Vous y verrez l’expérience élaborée en Alberta par Kent Kirkland et Monica McGrath, couple divorcé qui n’a pas voulu que ses enfants aient à se déplacer d’une maison à une autre au gré des gardes parentales. Ils ont construit un duplex où la chambre des enfants donne accès à deux appartements avec deux portes pouvant se verrouiller selon les semaines. On y traite aussi d’appartements avec des espaces partagés pour le travail ou d’autres activités, d’habitations intergénérationnelles où des aidants naturels ainsi que leurs familles partagent leur temps et leurs moyens financiers afin d’offrir des services de qualité à leurs proches âgés ou handicapés. On y traite aussi de soirées câlins, de la possibilité pour les personnes âgées de partager leur appart avec de jeunes citoyens grâce à l’application Nesterly…

La transformation de la famille officiellement nucléaire est aussi représentée par la trousse d’auto-insémination maison Way qui ressemble plus à un jouet sexuel qu’à une seringue inséminatrice. Dans un proche avenir, cette trousse permettra à des femmes d’enfanter entre autres en dehors des relations hétéronormatives. L’expo aborde aussi le mouvement zéro déchet, les pailles réutilisables…

Tout semblerait donc sourire àl’horizon de l’inventivité dans ce monde devant se réinventer ? Pas si vite. Comme le CCA en a le secret, cette expo vous fera vivre une gamme d’émotions intellectuelles très diverses. On passera d’une zone emballante pleine d’espoir à des sections plus contestataires, et même inquiétantes.

Cette expo aborde par exemple la question des mouvements de contestation. Vous y entendrez parler de #BoycottAmazon, des gilets jaunes, de l’implantation de tentes dans le paysage urbain entre autres lors du mouvement Occupy… On y parlera aussi du fait que le travail à la maison peut alimenter la précarité des emplois avec une prolifération des piges et des salaires médiocres. Et on en passe.

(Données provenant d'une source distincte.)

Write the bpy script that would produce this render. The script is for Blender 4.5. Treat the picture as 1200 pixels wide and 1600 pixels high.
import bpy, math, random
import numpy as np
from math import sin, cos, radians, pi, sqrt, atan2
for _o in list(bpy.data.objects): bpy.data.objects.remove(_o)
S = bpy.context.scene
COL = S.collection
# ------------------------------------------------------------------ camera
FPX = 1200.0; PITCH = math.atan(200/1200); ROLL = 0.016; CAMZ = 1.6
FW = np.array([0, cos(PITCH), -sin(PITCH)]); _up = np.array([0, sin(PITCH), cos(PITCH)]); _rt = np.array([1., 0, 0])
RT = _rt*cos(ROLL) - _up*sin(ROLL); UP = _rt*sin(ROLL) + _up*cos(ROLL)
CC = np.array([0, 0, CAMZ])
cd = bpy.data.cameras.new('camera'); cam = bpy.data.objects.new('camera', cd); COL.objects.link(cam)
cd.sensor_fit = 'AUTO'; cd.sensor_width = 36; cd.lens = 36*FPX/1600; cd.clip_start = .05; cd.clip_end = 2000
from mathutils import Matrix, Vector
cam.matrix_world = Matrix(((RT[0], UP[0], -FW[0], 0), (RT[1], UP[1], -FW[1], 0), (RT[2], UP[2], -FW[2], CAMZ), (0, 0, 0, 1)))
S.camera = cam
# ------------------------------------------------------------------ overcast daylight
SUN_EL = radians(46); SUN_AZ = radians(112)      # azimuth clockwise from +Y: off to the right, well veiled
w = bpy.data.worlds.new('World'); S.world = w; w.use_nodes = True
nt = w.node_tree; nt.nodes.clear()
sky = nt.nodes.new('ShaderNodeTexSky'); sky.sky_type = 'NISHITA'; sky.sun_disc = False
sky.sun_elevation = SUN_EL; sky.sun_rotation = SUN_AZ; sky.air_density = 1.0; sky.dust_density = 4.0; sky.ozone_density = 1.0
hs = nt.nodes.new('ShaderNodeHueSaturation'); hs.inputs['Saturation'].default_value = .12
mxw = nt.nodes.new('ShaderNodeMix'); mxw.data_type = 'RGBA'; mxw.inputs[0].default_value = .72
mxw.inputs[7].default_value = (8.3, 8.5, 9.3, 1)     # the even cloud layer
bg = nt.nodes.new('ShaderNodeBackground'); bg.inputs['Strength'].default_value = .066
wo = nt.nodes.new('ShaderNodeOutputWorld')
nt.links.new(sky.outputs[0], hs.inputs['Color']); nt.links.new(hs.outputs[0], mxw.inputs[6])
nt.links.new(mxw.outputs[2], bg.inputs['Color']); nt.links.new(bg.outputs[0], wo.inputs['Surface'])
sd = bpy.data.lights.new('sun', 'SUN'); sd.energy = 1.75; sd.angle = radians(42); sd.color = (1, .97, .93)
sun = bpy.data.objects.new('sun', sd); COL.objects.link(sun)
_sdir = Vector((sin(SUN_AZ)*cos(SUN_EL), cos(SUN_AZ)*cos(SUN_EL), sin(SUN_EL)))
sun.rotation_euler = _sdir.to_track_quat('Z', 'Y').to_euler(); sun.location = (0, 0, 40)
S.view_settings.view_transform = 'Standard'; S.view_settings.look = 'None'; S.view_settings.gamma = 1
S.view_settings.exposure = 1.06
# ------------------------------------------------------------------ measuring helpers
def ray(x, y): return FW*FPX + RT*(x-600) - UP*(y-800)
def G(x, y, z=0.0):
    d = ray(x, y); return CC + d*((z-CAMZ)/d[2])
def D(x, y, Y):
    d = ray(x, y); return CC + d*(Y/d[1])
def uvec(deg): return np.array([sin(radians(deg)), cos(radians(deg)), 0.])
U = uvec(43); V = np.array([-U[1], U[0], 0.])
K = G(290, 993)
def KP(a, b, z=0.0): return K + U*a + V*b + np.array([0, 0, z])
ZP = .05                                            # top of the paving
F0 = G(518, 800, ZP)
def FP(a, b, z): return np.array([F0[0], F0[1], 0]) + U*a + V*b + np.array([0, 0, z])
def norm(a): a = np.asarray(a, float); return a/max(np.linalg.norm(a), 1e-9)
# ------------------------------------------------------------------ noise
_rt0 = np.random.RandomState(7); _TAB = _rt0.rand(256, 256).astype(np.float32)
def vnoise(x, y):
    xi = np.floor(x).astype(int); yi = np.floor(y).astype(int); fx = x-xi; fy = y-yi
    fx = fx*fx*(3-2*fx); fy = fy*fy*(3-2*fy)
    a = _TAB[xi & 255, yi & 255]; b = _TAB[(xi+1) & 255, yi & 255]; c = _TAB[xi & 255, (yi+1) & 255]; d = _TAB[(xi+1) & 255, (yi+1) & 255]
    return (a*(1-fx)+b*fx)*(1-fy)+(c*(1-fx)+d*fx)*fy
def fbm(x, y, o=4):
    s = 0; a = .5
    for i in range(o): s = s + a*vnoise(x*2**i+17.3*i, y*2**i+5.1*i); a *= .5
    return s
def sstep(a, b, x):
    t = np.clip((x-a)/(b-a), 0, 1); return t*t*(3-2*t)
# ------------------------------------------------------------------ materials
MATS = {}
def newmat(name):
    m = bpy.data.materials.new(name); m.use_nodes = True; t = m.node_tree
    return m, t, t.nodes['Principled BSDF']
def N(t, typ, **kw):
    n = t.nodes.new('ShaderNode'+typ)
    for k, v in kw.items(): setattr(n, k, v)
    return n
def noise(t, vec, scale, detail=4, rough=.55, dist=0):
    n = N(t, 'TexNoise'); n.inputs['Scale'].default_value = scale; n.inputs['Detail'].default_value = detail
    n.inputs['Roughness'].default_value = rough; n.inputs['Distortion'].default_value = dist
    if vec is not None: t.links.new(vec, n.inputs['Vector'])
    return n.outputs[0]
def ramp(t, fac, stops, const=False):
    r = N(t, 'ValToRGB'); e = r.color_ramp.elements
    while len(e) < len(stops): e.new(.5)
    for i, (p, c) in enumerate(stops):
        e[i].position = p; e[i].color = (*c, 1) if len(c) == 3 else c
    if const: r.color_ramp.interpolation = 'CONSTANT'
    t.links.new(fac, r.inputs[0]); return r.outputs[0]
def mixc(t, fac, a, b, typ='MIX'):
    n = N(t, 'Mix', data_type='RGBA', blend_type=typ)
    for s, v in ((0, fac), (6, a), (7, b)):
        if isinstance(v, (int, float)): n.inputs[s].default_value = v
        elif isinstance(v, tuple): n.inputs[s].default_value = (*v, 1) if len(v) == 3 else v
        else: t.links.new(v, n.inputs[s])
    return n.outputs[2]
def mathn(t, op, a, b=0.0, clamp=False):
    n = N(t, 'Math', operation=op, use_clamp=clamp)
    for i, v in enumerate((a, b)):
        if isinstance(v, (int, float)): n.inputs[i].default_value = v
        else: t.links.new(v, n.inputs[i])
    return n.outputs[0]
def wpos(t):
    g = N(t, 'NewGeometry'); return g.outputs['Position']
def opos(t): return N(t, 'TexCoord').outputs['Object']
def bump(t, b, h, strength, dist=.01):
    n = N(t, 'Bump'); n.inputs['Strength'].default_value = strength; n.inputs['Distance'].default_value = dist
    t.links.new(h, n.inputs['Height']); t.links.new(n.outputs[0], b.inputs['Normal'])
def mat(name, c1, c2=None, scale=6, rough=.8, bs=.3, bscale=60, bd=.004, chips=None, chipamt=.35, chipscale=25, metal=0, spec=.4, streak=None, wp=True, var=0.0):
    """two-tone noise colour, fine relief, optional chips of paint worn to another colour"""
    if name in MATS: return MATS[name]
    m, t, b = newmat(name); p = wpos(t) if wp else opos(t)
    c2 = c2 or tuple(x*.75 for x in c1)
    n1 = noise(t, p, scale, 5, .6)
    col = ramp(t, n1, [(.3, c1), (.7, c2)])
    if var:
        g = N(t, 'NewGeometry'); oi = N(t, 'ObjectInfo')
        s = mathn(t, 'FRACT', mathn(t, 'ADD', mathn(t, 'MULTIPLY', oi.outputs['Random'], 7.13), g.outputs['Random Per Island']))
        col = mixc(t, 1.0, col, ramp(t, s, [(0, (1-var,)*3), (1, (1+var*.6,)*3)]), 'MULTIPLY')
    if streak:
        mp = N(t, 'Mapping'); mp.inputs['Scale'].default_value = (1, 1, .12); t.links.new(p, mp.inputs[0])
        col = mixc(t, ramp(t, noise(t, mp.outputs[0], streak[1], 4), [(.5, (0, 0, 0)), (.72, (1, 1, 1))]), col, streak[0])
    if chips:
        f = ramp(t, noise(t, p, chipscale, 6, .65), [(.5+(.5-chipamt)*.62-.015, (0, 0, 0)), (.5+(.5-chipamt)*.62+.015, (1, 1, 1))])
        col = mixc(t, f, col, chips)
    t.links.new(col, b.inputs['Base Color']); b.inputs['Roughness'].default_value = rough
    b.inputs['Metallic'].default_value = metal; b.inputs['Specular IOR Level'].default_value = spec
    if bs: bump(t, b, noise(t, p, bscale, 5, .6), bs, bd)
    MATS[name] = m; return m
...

Malgré le fait que cette exposition revienne sur certaines innovations et prises de position déjà bien connues, elle s’avérera fascinante, rappelant la brillante présentation Actions. Comment s’approprier la ville montée par les commissaires Mirko Zardini et Giovanna Borasi en 2008-2009.

On explorera cette expo dense en réfléchissant à la nature de ces transformations sociales. Ni la logique interne de la technologie ni même celle des désirs de simples citoyens ne déterminent totalement l’ampleur des changements en devenir. Les métamorphoses sociales sont en fin de compte toujours d’ordre idéologique, politique, économique.

Le monde accentue-t-il simplement sa mutation vers une instrumentalisation encore plus grande des individus par l’argent et le pouvoir ? Ou assistons-nous plutôt à une véritable révolution des modèles de vie se diversifiant afin de faire éclater les normes pour de bon ? Il y a malheureusement fort à parier que le pouvoir et les idéologies dominantes réinstaureront des modèles contraignants contre lesquels ni l’architecture, ni l’urbanisme, ni le design ou la technologie ne pourront quoi que ce soit, à moins d’une réelle transformation légale et politique.

Une portion du présent Les normes et rituels sociaux comme sites d’intervention architecturale

Commissaire : Giovanna Borasi. Au Centre canadien d’architecture, jusqu’au 1er mai 2022.